Interviewer: What are your favourite activities in your spare time?
Sr Eileen: I did read, but now with my eyes, it’s a problem. I do quite a lot of listening to the radio and I have taken up simple knitting of scarves now. And then of course we have this reading group with Sr Mairead, and that’s a great help to just sit and listen. We’ve had very interesting books that we’ve read.
Interviewer: Speak a bit about your ministry that you were involved in, in Swaziland.

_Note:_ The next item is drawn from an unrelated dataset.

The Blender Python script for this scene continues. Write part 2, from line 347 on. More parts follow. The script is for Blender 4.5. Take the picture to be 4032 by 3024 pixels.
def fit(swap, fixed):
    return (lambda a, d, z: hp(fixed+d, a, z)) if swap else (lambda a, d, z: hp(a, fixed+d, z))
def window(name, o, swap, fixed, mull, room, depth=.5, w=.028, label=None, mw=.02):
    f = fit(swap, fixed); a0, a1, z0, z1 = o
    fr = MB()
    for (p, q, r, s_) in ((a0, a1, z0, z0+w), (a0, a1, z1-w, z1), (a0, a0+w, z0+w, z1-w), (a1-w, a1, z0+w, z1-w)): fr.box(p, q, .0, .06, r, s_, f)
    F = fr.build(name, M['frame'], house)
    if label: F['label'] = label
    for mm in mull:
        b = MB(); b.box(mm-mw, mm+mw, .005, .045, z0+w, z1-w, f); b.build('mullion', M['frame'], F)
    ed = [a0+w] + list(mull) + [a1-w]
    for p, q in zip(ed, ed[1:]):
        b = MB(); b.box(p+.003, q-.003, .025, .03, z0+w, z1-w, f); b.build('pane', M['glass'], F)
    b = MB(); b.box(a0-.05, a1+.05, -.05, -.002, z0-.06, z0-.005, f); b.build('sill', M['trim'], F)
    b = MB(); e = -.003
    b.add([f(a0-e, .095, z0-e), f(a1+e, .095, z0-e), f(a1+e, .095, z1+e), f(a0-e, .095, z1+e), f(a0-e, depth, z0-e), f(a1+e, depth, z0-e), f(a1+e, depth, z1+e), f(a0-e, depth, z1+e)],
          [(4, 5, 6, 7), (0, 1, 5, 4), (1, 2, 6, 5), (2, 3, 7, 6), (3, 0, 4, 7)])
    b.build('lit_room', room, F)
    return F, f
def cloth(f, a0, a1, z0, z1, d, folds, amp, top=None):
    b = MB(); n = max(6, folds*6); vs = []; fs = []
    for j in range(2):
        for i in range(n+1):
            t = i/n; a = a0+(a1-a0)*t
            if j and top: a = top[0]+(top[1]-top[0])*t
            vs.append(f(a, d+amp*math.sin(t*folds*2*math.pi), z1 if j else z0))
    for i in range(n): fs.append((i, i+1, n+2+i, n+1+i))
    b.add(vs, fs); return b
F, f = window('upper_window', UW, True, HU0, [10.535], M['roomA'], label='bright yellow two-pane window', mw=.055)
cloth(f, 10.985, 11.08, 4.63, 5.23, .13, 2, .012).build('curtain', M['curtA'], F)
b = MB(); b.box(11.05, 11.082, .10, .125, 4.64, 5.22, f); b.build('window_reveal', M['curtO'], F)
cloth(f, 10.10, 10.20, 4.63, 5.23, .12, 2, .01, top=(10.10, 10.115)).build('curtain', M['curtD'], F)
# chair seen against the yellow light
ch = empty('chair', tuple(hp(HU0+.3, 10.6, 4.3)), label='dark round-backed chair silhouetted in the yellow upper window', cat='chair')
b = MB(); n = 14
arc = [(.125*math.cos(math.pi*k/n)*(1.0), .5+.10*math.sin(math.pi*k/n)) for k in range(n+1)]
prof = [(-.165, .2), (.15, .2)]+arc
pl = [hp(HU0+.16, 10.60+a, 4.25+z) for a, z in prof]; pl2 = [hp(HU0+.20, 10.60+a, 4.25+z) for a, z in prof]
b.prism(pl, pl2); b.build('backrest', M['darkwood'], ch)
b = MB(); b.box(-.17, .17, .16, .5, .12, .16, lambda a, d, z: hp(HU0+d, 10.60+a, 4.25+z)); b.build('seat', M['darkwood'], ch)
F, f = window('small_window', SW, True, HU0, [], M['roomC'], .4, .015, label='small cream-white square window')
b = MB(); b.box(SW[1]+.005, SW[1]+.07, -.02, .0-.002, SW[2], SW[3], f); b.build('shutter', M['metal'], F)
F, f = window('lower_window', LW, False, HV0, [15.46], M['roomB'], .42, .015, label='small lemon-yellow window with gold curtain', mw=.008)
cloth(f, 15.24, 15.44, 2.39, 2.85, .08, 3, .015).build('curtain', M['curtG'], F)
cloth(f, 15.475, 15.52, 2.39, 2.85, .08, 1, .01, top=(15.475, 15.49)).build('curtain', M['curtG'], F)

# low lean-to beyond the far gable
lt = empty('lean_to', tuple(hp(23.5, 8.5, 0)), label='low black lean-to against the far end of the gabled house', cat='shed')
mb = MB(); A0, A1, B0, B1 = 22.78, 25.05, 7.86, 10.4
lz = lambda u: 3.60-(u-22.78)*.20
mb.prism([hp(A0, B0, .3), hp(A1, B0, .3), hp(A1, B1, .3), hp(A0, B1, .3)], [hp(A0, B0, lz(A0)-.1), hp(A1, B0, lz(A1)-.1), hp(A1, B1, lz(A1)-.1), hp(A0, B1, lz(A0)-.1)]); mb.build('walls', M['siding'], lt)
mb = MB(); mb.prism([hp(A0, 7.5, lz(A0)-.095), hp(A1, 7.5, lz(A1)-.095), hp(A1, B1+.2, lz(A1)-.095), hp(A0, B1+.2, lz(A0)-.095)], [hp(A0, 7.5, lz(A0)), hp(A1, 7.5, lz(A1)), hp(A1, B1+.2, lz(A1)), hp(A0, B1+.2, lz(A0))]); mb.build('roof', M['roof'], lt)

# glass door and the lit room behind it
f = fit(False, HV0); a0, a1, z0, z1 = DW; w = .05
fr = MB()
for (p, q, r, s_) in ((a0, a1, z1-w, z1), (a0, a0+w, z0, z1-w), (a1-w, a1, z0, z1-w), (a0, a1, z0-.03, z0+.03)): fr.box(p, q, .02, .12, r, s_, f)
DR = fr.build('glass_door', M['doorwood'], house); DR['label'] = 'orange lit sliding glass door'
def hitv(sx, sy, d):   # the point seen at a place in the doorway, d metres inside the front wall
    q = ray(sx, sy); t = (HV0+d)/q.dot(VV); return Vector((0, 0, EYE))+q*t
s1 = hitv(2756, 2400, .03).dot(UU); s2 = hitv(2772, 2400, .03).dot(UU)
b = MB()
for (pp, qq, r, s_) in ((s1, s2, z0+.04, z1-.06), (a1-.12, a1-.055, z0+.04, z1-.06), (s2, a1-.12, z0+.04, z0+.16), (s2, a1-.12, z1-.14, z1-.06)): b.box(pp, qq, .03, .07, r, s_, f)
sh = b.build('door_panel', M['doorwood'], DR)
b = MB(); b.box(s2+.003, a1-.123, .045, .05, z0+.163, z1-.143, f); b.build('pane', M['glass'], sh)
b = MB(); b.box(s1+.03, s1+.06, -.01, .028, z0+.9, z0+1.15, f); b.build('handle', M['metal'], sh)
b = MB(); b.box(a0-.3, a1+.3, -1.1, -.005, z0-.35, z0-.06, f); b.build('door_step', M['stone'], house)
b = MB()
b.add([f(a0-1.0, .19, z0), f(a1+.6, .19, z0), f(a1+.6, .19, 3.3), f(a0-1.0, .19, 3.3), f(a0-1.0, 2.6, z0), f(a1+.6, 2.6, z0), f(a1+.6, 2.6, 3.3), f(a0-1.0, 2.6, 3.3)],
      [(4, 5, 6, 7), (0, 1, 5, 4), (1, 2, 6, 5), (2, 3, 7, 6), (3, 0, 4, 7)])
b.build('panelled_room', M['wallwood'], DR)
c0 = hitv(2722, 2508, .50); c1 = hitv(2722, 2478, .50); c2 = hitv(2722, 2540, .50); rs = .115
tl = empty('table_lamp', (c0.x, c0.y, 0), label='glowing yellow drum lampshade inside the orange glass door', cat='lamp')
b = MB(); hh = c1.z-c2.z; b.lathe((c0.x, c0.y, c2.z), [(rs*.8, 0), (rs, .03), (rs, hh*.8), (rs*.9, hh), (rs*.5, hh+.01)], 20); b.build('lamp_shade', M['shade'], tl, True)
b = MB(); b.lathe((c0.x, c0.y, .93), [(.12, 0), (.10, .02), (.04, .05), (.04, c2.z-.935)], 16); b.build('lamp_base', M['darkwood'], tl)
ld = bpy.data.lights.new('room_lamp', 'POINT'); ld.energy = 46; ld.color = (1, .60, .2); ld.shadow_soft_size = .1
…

Sr Eileen: Well in Swaziland, we were involved with the teachers helping them to upgrade their qualifications, because many of them didn’t have O Levels. They only had up to standard 8 and it was great to see them coming to the classes and doing one or two subjects each year and finally, they upgraded so that they got an increase in their salaries because now they had a matric certificate and also it helped them in their own home teaching. They learnt to do quite a lot in their studies that improved their teaching methods themselves and so the children gained from it as well.
Interviewer: What is your favourite Dominican Saint and how has that saint influenced your life?
Sr Eileen: I would say St Dominic and his methods of prayer. I find the booklet of St Dominic and his ways of praying helps me in my own private prayer.
Interviewer: What are your hopes for the future and for the Dominican Order?
Sr Eileen: Well, my hopes for the future are that I would hold on to the Lord and for the future of our Congregation particularly, I really don’t know what the Lord has in mind, because we are not getting Vocations and we almost feel that we’ll fade out and so I feel there is something new that will arise but what it could be only God knows. Noticing the Vocations from the contemplatives, it could be that we could become more a Contemplative Order. There are many things that we did that others did not do, but now there are opportunities for teaching and getting qualifications and still being a member or else being a contemplative, maybe… I think.
Interviewer: So your journey to Dominican Sisterhood was meaningful for you?
Sr Eileen: Yes it was very meaningful and it was good to be able to help others hopefully in their own journey to God and hopefully in their life’s journey.
Interviewer: What words of wisdom can you impart to young women who might aspire to the Dominican Call during the 800th Jubilee Year of the Order?
Sr Eileen: Well it would be a great act of faith I would say for a young person to enter looking at the age of the Sisters, but it would be a way of bringing in hopefully a new way of living Dominican life with their experience of the world and all the technology that goes on that it could be a way of bringing new life into our Congregation.
Interviewer: What kind of young woman would you say would fit into our Dominican charism and would you encourage her to give it a try?
Sr Eileen: Certainly not straight from school. Perhaps a young woman in her early 30’s who has already had experience in the world, has worked, has been active in parish work and will come with skills that would help to bring new life into the Congregation. Yes, I would definitely encourage a young woman to try her Vocation.
Interviewer: Thank you Sr Eileen for giving of your time and sharing your story with us.
Sr Eileen: It is a great pleasure. Thank you. God bless.